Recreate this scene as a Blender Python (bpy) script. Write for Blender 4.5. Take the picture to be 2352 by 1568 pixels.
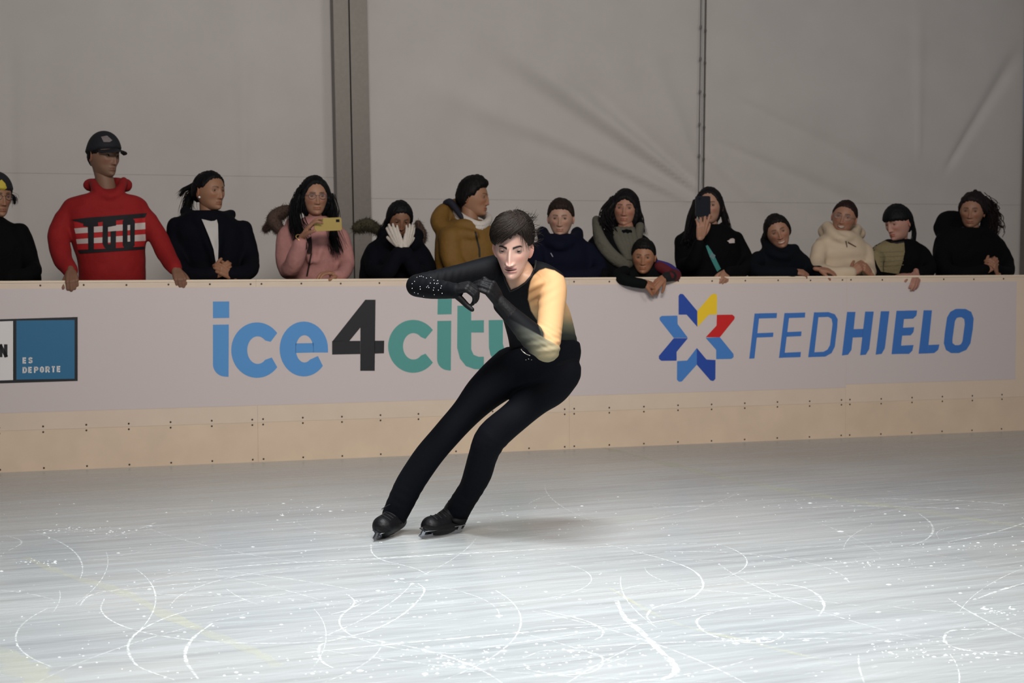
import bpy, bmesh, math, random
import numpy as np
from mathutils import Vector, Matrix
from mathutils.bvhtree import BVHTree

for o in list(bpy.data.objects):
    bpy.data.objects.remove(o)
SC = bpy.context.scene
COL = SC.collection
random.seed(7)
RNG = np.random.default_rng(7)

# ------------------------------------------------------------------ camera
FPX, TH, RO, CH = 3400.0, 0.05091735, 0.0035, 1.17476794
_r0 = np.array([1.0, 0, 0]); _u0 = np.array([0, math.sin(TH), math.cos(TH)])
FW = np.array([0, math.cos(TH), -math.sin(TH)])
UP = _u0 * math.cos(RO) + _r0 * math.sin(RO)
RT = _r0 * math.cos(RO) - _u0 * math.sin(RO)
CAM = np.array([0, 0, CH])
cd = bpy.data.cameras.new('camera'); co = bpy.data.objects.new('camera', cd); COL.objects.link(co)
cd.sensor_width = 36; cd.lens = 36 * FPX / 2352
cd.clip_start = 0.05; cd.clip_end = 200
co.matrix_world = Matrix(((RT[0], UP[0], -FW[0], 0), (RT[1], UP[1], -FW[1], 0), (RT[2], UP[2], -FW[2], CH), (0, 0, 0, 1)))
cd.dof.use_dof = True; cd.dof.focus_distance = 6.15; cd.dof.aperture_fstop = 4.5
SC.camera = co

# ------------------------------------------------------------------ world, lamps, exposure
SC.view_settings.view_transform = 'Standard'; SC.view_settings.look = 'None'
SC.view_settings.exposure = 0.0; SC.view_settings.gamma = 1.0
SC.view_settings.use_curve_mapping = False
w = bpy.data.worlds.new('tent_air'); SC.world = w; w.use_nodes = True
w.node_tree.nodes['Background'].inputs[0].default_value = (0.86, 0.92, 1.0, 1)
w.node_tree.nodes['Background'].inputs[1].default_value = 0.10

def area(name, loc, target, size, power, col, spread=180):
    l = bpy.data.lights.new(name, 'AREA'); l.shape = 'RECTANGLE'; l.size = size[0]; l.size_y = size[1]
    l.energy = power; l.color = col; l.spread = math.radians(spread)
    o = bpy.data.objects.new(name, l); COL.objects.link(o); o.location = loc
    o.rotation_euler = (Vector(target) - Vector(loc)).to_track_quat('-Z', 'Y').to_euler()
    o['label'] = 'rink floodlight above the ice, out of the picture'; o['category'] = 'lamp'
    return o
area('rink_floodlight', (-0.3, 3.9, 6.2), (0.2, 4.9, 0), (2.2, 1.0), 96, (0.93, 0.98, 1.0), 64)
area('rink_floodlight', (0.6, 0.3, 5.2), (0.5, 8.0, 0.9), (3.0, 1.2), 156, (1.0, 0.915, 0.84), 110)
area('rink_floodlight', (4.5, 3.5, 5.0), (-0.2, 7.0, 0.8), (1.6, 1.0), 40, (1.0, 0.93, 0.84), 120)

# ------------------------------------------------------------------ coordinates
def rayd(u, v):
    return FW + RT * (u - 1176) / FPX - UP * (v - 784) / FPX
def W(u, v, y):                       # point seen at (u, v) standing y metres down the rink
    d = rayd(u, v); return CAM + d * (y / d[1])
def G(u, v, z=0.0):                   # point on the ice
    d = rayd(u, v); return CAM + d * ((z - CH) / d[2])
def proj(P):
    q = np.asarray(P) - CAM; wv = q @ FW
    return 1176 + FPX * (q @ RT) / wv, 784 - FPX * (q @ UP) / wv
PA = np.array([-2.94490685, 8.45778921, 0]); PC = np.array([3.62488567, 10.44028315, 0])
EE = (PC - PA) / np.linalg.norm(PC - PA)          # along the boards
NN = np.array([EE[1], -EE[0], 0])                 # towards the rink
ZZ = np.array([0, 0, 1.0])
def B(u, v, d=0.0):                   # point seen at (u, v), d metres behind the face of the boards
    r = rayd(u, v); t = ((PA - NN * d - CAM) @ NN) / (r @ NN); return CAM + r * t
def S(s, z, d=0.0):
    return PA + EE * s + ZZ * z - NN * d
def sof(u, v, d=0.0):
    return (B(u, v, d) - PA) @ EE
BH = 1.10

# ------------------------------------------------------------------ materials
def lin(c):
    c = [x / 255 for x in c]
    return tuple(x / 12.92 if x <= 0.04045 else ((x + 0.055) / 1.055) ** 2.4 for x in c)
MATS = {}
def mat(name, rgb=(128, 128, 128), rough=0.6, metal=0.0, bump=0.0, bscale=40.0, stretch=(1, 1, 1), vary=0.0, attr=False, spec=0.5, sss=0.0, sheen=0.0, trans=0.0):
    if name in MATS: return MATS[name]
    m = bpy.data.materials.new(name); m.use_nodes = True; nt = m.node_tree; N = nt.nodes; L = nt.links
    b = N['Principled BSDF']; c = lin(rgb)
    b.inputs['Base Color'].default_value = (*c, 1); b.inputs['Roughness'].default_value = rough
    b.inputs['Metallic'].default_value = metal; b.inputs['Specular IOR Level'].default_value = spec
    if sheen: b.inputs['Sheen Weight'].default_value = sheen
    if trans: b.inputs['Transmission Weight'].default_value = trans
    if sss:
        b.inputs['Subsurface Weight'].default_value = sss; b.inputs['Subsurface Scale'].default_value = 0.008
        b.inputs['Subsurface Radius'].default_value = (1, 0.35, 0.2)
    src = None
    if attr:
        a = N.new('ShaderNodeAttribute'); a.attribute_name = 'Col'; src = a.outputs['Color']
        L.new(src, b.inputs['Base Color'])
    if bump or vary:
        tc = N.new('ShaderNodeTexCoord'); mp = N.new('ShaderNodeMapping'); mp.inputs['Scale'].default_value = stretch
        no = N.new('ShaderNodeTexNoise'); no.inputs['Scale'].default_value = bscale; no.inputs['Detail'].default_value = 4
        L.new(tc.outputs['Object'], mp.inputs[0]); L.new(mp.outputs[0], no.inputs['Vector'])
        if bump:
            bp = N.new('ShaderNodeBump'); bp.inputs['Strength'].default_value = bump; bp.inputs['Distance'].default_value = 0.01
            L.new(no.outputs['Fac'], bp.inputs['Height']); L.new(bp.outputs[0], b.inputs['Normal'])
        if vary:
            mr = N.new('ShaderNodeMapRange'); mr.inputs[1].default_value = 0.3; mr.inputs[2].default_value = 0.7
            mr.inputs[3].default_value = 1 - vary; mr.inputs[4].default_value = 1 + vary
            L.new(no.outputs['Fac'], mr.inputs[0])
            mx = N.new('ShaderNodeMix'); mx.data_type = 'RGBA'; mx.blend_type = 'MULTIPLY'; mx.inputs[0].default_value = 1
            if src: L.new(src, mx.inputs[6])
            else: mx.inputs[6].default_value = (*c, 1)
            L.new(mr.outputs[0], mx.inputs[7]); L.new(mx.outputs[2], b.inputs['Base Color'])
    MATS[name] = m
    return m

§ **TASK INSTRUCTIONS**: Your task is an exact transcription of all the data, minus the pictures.

§ **COMPLETED TASK**:
Recreate this scene as a Blender Python (bpy) script. Write for Blender 4.5. Take the picture to be 2352 by 1568 pixels.
import bpy, bmesh, math, random
import numpy as np
from mathutils import Vector, Matrix
from mathutils.bvhtree import BVHTree

for o in list(bpy.data.objects):
    bpy.data.objects.remove(o)
SC = bpy.context.scene
COL = SC.collection
random.seed(7)
RNG = np.random.default_rng(7)

# ------------------------------------------------------------------ camera
FPX, TH, RO, CH = 3400.0, 0.05091735, 0.0035, 1.17476794
_r0 = np.array([1.0, 0, 0]); _u0 = np.array([0, math.sin(TH), math.cos(TH)])
FW = np.array([0, math.cos(TH), -math.sin(TH)])
UP = _u0 * math.cos(RO) + _r0 * math.sin(RO)
RT = _r0 * math.cos(RO) - _u0 * math.sin(RO)
CAM = np.array([0, 0, CH])
cd = bpy.data.cameras.new('camera'); co = bpy.data.objects.new('camera', cd); COL.objects.link(co)
cd.sensor_width = 36; cd.lens = 36 * FPX / 2352
cd.clip_start = 0.05; cd.clip_end = 200
co.matrix_world = Matrix(((RT[0], UP[0], -FW[0], 0), (RT[1], UP[1], -FW[1], 0), (RT[2], UP[2], -FW[2], CH), (0, 0, 0, 1)))
cd.dof.use_dof = True; cd.dof.focus_distance = 6.15; cd.dof.aperture_fstop = 4.5
SC.camera = co

# ------------------------------------------------------------------ world, lamps, exposure
SC.view_settings.view_transform = 'Standard'; SC.view_settings.look = 'None'
SC.view_settings.exposure = 0.0; SC.view_settings.gamma = 1.0
SC.view_settings.use_curve_mapping = False
w = bpy.data.worlds.new('tent_air'); SC.world = w; w.use_nodes = True
w.node_tree.nodes['Background'].inputs[0].default_value = (0.86, 0.92, 1.0, 1)
w.node_tree.nodes['Background'].inputs[1].default_value = 0.10

def area(name, loc, target, size, power, col, spread=180):
    l = bpy.data.lights.new(name, 'AREA'); l.shape = 'RECTANGLE'; l.size = size[0]; l.size_y = size[1]
    l.energy = power; l.color = col; l.spread = math.radians(spread)
    o = bpy.data.objects.new(name, l); COL.objects.link(o); o.location = loc
    o.rotation_euler = (Vector(target) - Vector(loc)).to_track_quat('-Z', 'Y').to_euler()
    o['label'] = 'rink floodlight above the ice, out of the picture'; o['category'] = 'lamp'
    return o
area('rink_floodlight', (-0.3, 3.9, 6.2), (0.2, 4.9, 0), (2.2, 1.0), 96, (0.93, 0.98, 1.0), 64)
area('rink_floodlight', (0.6, 0.3, 5.2), (0.5, 8.0, 0.9), (3.0, 1.2), 156, (1.0, 0.915, 0.84), 110)
area('rink_floodlight', (4.5, 3.5, 5.0), (-0.2, 7.0, 0.8), (1.6, 1.0), 40, (1.0, 0.93, 0.84), 120)

# ------------------------------------------------------------------ coordinates
def rayd(u, v):
    return FW + RT * (u - 1176) / FPX - UP * (v - 784) / FPX
def W(u, v, y):                       # point seen at (u, v) standing y metres down the rink
    d = rayd(u, v); return CAM + d * (y / d[1])
def G(u, v, z=0.0):                   # point on the ice
    d = rayd(u, v); return CAM + d * ((z - CH) / d[2])
def proj(P):
    q = np.asarray(P) - CAM; wv = q @ FW
    return 1176 + FPX * (q @ RT) / wv, 784 - FPX * (q @ UP) / wv
PA = np.array([-2.94490685, 8.45778921, 0]); PC = np.array([3.62488567, 10.44028315, 0])
EE = (PC - PA) / np.linalg.norm(PC - PA)          # along the boards
NN = np.array([EE[1], -EE[0], 0])                 # towards the rink
ZZ = np.array([0, 0, 1.0])
def B(u, v, d=0.0):                   # point seen at (u, v), d metres behind the face of the boards
    r = rayd(u, v); t = ((PA - NN * d - CAM) @ NN) / (r @ NN); return CAM + r * t
def S(s, z, d=0.0):
    return PA + EE * s + ZZ * z - NN * d
def sof(u, v, d=0.0):
    return (B(u, v, d) - PA) @ EE
BH = 1.10

# ------------------------------------------------------------------ materials
def lin(c):
    c = [x / 255 for x in c]
    return tuple(x / 12.92 if x <= 0.04045 else ((x + 0.055) / 1.055) ** 2.4 for x in c)
MATS = {}
def mat(name, rgb=(128, 128, 128), rough=0.6, metal=0.0, bump=0.0, bscale=40.0, stretch=(1, 1, 1), vary=0.0, attr=False, spec=0.5, sss=0.0, sheen=0.0, trans=0.0):
    if name in MATS: return MATS[name]
    m = bpy.data.materials.new(name); m.use_nodes = True; nt = m.node_tree; N = nt.nodes; L = nt.links
    b = N['Principled BSDF']; c = lin(rgb)
    b.inputs['Base Color'].default_value = (*c, 1); b.inputs['Roughness'].default_value = rough
    b.inputs['Metallic'].default_value = metal; b.inputs['Specular IOR Level'].default_value = spec
    if sheen: b.inputs['Sheen Weight'].default_value = sheen
    if trans: b.inputs['Transmission Weight'].default_value = trans
    if sss:
        b.inputs['Subsurface Weight'].default_value = sss; b.inputs['Subsurface Scale'].default_value = 0.008
        b.inputs['Subsurface Radius'].default_value = (1, 0.35, 0.2)
    src = None
    if attr:
        a = N.new('ShaderNodeAttribute'); a.attribute_name = 'Col'; src = a.outputs['Color']
        L.new(src, b.inputs['Base Color'])
    if bump or vary:
        tc = N.new('ShaderNodeTexCoord'); mp = N.new('ShaderNodeMapping'); mp.inputs['Scale'].default_value = stretch
        no = N.new('ShaderNodeTexNoise'); no.inputs['Scale'].default_value = bscale; no.inputs['Detail'].default_value = 4
        L.new(tc.outputs['Object'], mp.inputs[0]); L.new(mp.outputs[0], no.inputs['Vector'])
        if bump:
            bp = N.new('ShaderNodeBump'); bp.inputs['Strength'].default_value = bump; bp.inputs['Distance'].default_value = 0.01
            L.new(no.outputs['Fac'], bp.inputs['Height']); L.new(bp.outputs[0], b.inputs['Normal'])
        if vary:
            mr = N.new('ShaderNodeMapRange'); mr.inputs[1].default_value = 0.3; mr.inputs[2].default_value = 0.7
            mr.inputs[3].default_value = 1 - vary; mr.inputs[4].default_value = 1 + vary
            L.new(no.outputs['Fac'], mr.inputs[0])
            mx = N.new('ShaderNodeMix'); mx.data_type = 'RGBA'; mx.blend_type = 'MULTIPLY'; mx.inputs[0].default_value = 1
            if src: L.new(src, mx.inputs[6])
            else: mx.inputs[6].default_value = (*c, 1)
            L.new(mr.outputs[0], mx.inputs[7]); L.new(mx.outputs[2], b.inputs['Base Color'])
    MATS[name] = m
    return m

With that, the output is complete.